$300 billion, eh? Try $1 trillion, and climbing

The devil’s in the details, which the acting president and his media scribes are hiding.

You can learn about those details at the link but in the meantime, who are these people we’re about to plunge deeper into debt for? Not the kind that the law was designed to help, that’s certain

President Joe Biden justified his authority to forgive up to $20,000 in student loans per borrower by citing a nearly 20-year-old law for veterans, active-duty service members fighting in Afghanistan and Iraq, and victims of terrorism.

What Biden didn't mention in his public remarks is the law he's using to do so: the largely unknown Higher Education Relief Opportunities for Students (HEROES) Act of 2003. That bill was never meant to be a bailout for typical college grads, but a technical fix to benefits for active-duty troops.

The HEROES Act was signed into law by then-president George W. Bush as part of the federal government's effort to provide financial security to soldiers fighting overseas.

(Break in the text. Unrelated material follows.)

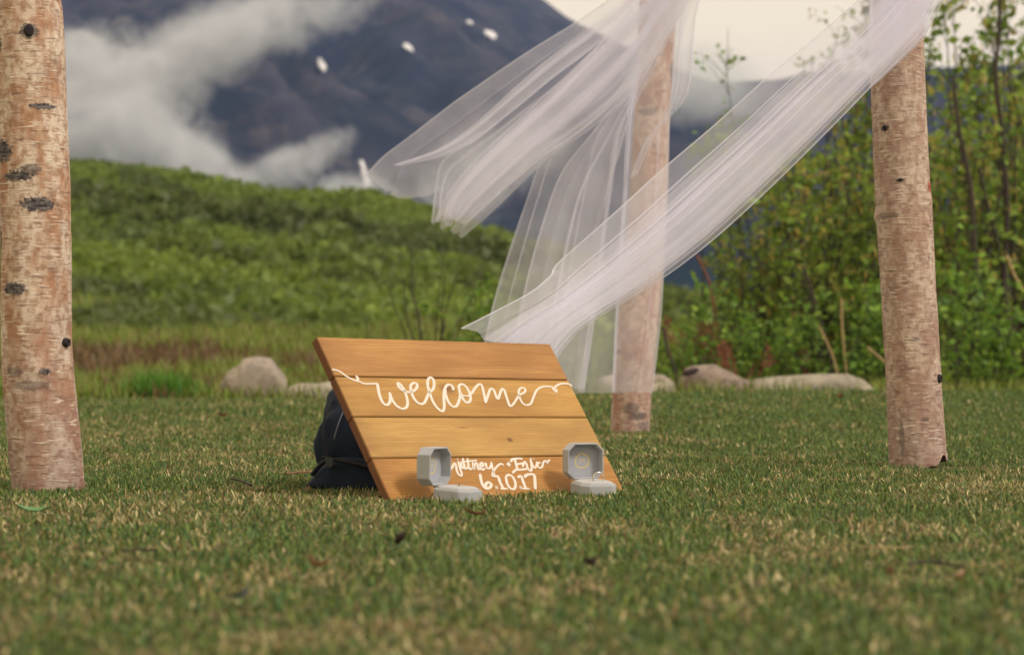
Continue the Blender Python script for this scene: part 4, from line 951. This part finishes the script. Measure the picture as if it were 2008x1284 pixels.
# bush behind the sign: dark bare stems and a leafy right side
br, fo, ck = shrub_meshes(81, H=.98, stems=9, spread=.42, twigs=5, per=0, leaf=.03, pal=bright, thick=.008)
b_ = empty('bare_shrub'); tag(b_, 'dark bare twiggy shrub standing behind the top of the sign', 'shrub'); link('branches', br.mesh('branches', m_twig), b_); place(b_, 845, 15.4, 0, 1.05)
b_ = shrub_kind('leafy_shrub', 'small yellow-green shrub between the sign top and the tulle corner', 'shrub', None, 82, H=.80, stems=6, spread=.25, twigs=11, per=8, leaf=.045, pal=bright, thick=.006)
place(b_, 925, 15.2, 0, .95)
b_ = empty('bare_shrub'); br, fo, ck = shrub_meshes(83, H=.66, stems=3, spread=.18, twigs=2, per=0, leaf=.03, pal=bright, thick=.007)
tag(b_, 'sparse dead stems poking up behind the left end of the sign', 'shrub'); link('branches', br.mesh('branches', m_twig), b_); place(b_, 735, 15.6, 0, .9)
# dry russet weeds among the low shrubs
m_rus = plain('russet_stalk', (.20, .085, .05), .9, .35, 60); m_straw = plain('dry_straw', (.42, .29, .15), .85, .25, 80)
def dry_weed(px, Y, H, seed, label):
    g = np.random.default_rng(seed); acc = Acc(); hd = Acc()
    for s_ in range(5):
        a0 = g.random() * 6.28; t = np.linspace(0, 1, 6)[:, None]; h = H * (.6 + .4 * g.random())
        pth = np.array([math.cos(a0) * .16, math.sin(a0) * .16, h]) * t ** [1.4, 1.4, 1] + np.cumsum(g.normal(size=(6, 3)) * .006, 0); acc.add(*tube(pth, .004, 4))
        for q in range(26):
            e = pth[-1] - [0, 0, g.random() * h * .4]; c_ = e + g.normal(size=3) * .016; d = g.normal(size=3) * .011; hd.add([c_ - d, c_ + [0, 0, .014], c_ + d, c_ - [0, 0, .014]], Q=[(0, 1, 2, 3)])
    r0 = empty('dry_weed'); tag(r0, label, 'weed', 'russet seeding weeds behind the rocks'); link('stalk', acc.mesh('stalk', m_rus), r0); h_ = link('seed_head', hd.mesh('seed_head', m_rus), r0); h_['kind'] = 'stuff'; place(r0, px, Y, 0)
dry_weed(1350, 15.9, .50, 1, 'russet seed stalk just right of the rear birch post'); dry_weed(1408, 16.0, .58, 2, 'tallest russet seed stalk above the brown boulder')
dry_weed(1455, 15.5, .42, 3, 'dark reddish weed behind the joint of the brown boulder and long rock'); dry_weed(1372, 16.6, .46, 4, 'second russet weed from the rear post, thinner and set back'); dry_weed(1560, 16.2, .40, 5, 'short russet weed above the middle of the long flat rock')
def stick(name, pts, Y, r, m, label, cat='stick', group=None):
    pp = [P(a_, b_, Y if not hasattr(Y, '__len__') else Y[i]) for i, (a_, b_) in enumerate(pts)]; V, Q = tube(smooth_path(pp, 5), r, 6); c_ = V.mean(0)
    o = link(name, mesh_np(name, V - c_, [Q], smooth=True, mats=[m]), loc=c_); tag(o, label, cat, group); return o
stick('dead_stem', [(1650, 585), (1652, 650), (1658, 712), (1662, 748)], 15.4, .007, m_straw, 'straight pinkish dead stem upright left of the right birch post', 'stem')
stick('dead_stem', [(1606, 640), (1620, 668), (1634, 700), (1646, 748)], 15.3, .006, m_straw, 'short tan dead stem leaning against the low shrubs by the long rock', 'stem')
stick('dead_stem', [(1366, 500), (1388, 545), (1400, 600), (1412, 690), (1418, 750)], 16.5, .010, m_rus, 'reddish bent dead stem rising right of the rear post', 'stem')
stick('dead_stem', [(1700, 680), (1735, 710), (1762, 745)], 15.2, .007, m_straw, 'tan broken stem slanting behind the right birch post', 'stem')
stick('dead_stem', [(1975, 500), (1992, 545), (2030, 600)], 15.3, .008, m_straw, 'tan slanting stem at the right edge of the photo', 'stem')
stick('dark_stem', [(1300, 640), (1310, 690), (1322, 720), (1330, 765)], 15.0, .010, m_twig, 'dark crooked stem between the rear post and the brown boulder', 'stem')
stick('dark_stem', [(1575, 520), (1600, 600), (1625, 690), (1640, 760)], 16.0, .011, m_twig, 'dark slanting trunk low in the thicket above the long rock', 'stem')
for i, (pts, lb) in enumerate([([(1868, 150), (1882, 260), (1905, 380), (1912, 520), (1925, 640), (1930, 760)], 'dark trunk just right of the right birch post'), ([(1962, -30), (1958, 80), (1952, 150), (1965, 260), (1975, 420), (1968, 560), (1978, 640), (1985, 760)], 'thickest dark trunk near the right edge of the photo'),
                               ([(1920, 330), (1935, 400), (1958, 480), (1975, 560), (1982, 660), (1986, 760)], 'dark trunk crossing behind the thickest one near the right edge')]):
    Vp = [P(a_, b_, 16.0 + i * .3) for a_, b_ in pts]; sp = smooth_path(Vp, 5); V, Q = tube(sp, np.linspace(.012, .026, len(sp)), 7); c_ = sp[-1]
    o = link('tree_trunk', mesh_np('tree_trunk', V - c_, [Q], smooth=True, mats=[m_twig]), loc=c_); tag(o, lb, 'trunk', 'dark trunks of the right thicket')

# tuft of long bright grass at the lawn edge
g = np.random.default_rng(9); n = 500; tx = P(305, 0, 13.7)[0] + g.normal(size=n) * .10; ty = 13.75 + g.random(n) * .3
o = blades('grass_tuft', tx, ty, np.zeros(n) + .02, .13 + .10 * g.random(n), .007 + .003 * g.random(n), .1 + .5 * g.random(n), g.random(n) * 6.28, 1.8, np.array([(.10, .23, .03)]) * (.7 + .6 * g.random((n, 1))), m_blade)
tag(o, 'tuft of long bright green grass at the lawn edge left of the tall boulder', 'grass tuft')

# ------------------------------------------------------------------ litter on the lawn
m_dry = plain('dry_leaf', (.22, .115, .065), .85, .4, 90); m_dark = plain('dark_litter', (.045, .03, .03), .85, .4, 90); m_pale = plain('pale_leaf', (.46, .32, .20), .8, .3, 90)
def gpt(px, py):
    Y = F * CAM_H / (py - HOR)
    for _ in range(12): Y = F * (CAM_H - float(gz(P(px, 0, Y)[0], Y))) / (py - HOR)
    return np.array([P(px, 0, Y)[0], Y, float(gz(P(px, 0, Y)[0], Y))])
def leaf(px, py, L_, W_, az, m, label, curl=.5, seed=0, name='fallen_leaf', cat='leaf', lift=.012):
    g = np.random.default_rng(seed); nu, nv2 = 9, 5; V = []
    for i in range(nu):
        t = i / (nu - 1); w = W_ * math.sin(math.pi * min(1, t * .94 + .05)) ** .8
        for j_ in range(nv2):
            s_ = j_ / (nv2 - 1) * 2 - 1; V.append((L_ * (t - .5), w * .5 * s_, curl * (abs(s_) ** 1.5 * W_ * .45 + (t - .5) ** 2 * L_ * .8) + g.normal() * .0006))
    V = np.array(V); Vt = V + [0, 0, .0007]; nT = len(V); gf = grid_faces(nu, nv2); c_ = gpt(px, py)
    o = link(name, mesh_np(name, np.vstack([V, Vt]), [gf[:, ::-1], gf + nT], smooth=True, mats=[m]), loc=(c_[0], c_[1], c_[2] + lift)); o.rotation_euler = (R(g.normal() * 14), R(g.normal() * 10), az); tag(o, label, cat); return o
leaf(437, 828, .040, .020, .2, m_dry, 'curled brown leaf on the lawn below the tall boulder', 1.4, 1, lift=.018)
leaf(1888, 796, .07, .05, .4, m_pale, 'pale tan crumpled leaf on the lawn right of the right birch post', 1.5, 2, lift=.02)
leaf(1645, 786, .07, .035, 1, m_pale, 'tan leaf far back on the lawn before the long flat rock', 1.2, 3, lift=.02)
leaf(1520, 790, .045, .03, 0, m_dark, 'dark brown speck of leaf far back on the lawn below the brown boulder', 1.2, 4, lift=.02)
leaf(1648, 817, .05, .028, 2, m_dry, 'brown leaf on the lawn in line below the far tan leaf', 1.2, 5, lift=.018)
leaf(778, 1090, .020, .012, 1.1, m_dark, 'dark curled bud scale on the grass below the left ring box', 1.8, 6, lift=.014)
leaf(620, 1142, .030, .009, -.7, m_dry, 'narrow reddish dry leaf on the foreground grass', 1.0, 7, lift=.018)
leaf(930, 1030, .034, .008, .4, m_dry, 'thin rusty dry leaf on the grass right below the left ring box', .9, 8, lift=.016)
leaf(1160, 1134, .012, .009, 0, m_dark, 'tiny dark seed husk on the grass below the right ring box', 1.8, 9, lift=.014)
leaf(68, 1026, .050, .013, .05, plain('green_leaf', (.13, .25, .10), .5, .2, 60), 'fresh green leaf lying on the grass below the left birch post', .6, 10, lift=.018)
leaf(470, 1199, .019, .010, .15, plain('blue_scrap', (.05, .07, .14), .5, .2, 60), 'small blue scrap lying on the foreground grass', .6, 11, name='blue_scrap', cat='scrap', lift=.014)
leaf(1880, 1162, .014, .010, .6, m_pale, 'small pale leaf scrap on the foreground grass below the curved twig', 1.2, 12, lift=.014)
leaf(1745, 1152, .010, .008, .6, m_dry, 'tiny rust coloured husk left of the curved foreground twig', 1.6, 13, lift=.014)
def twig(pts, r, m, label, lift=.014, name='twig'):
    pp = [gpt(*p) + [0, 0, lift] for p in pts]; V, Q = tube(smooth_path(pp, 6), r, 6); c_ = V.mean(0)
    o = link(name, mesh_np(name, V - c_, [Q], smooth=True, mats=[m]), loc=c_); tag(o, label, 'twig', 'twigs lying on the lawn')
twig([(1780, 1134), (1815, 1129), (1850, 1132), (1888, 1142)], .0016, m_dark, 'dark curved twig on the foreground grass at lower right', .016)
twig([(560, 942), (585, 939), (608, 938)], .0022, m_dry, 'brown twig end sticking out left of the backpack')
twig([(455, 952), (475, 958), (492, 966)], .0022, m_dark, 'short dark twig on the grass between the left post and the backpack')
twig([(240, 1103), (270, 1100), (305, 1102)], .0014, m_dark, 'grey twig on the foreground grass at lower left')
twig([(1690, 1094), (1740, 1096), (1790, 1094)], .0008, m_straw, 'long pale straw lying level above the curved twig', name='straw')
tw = [P(1053, 953, 4.30), P(1065, 962, 4.27), P(1084, 976, 4.22)]; V, Q = tube(tw, .0008, 5); c_ = V.mean(0)
o = link('straw', mesh_np('straw', V - c_, [Q], mats=[m_straw]), loc=c_); tag(o, 'straight pale straw leaning on the sign beside the date', 'straw')

NB = lawn_grass()
print('blades', NB)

The bill grants the secretary of education the ability to "waive or modify any statutory or regulatory provision applicable to the student financial assistance programs … in connection with a war or other military operation or national emergency to provide the waivers or modifications authorized."

"By bringing a little more peace of mind to student soldiers, we are doing our part to protect them as they protect us," said then-representative John Kline (R., Minn), the author of the bill, at the time.

Referring to those citizens who have foregone college, or sacrificed to pay their debts, Powerline’s Scott Johnson asserts that “making honest citizens feel like chumps should be beyond the bounds.” He’s right.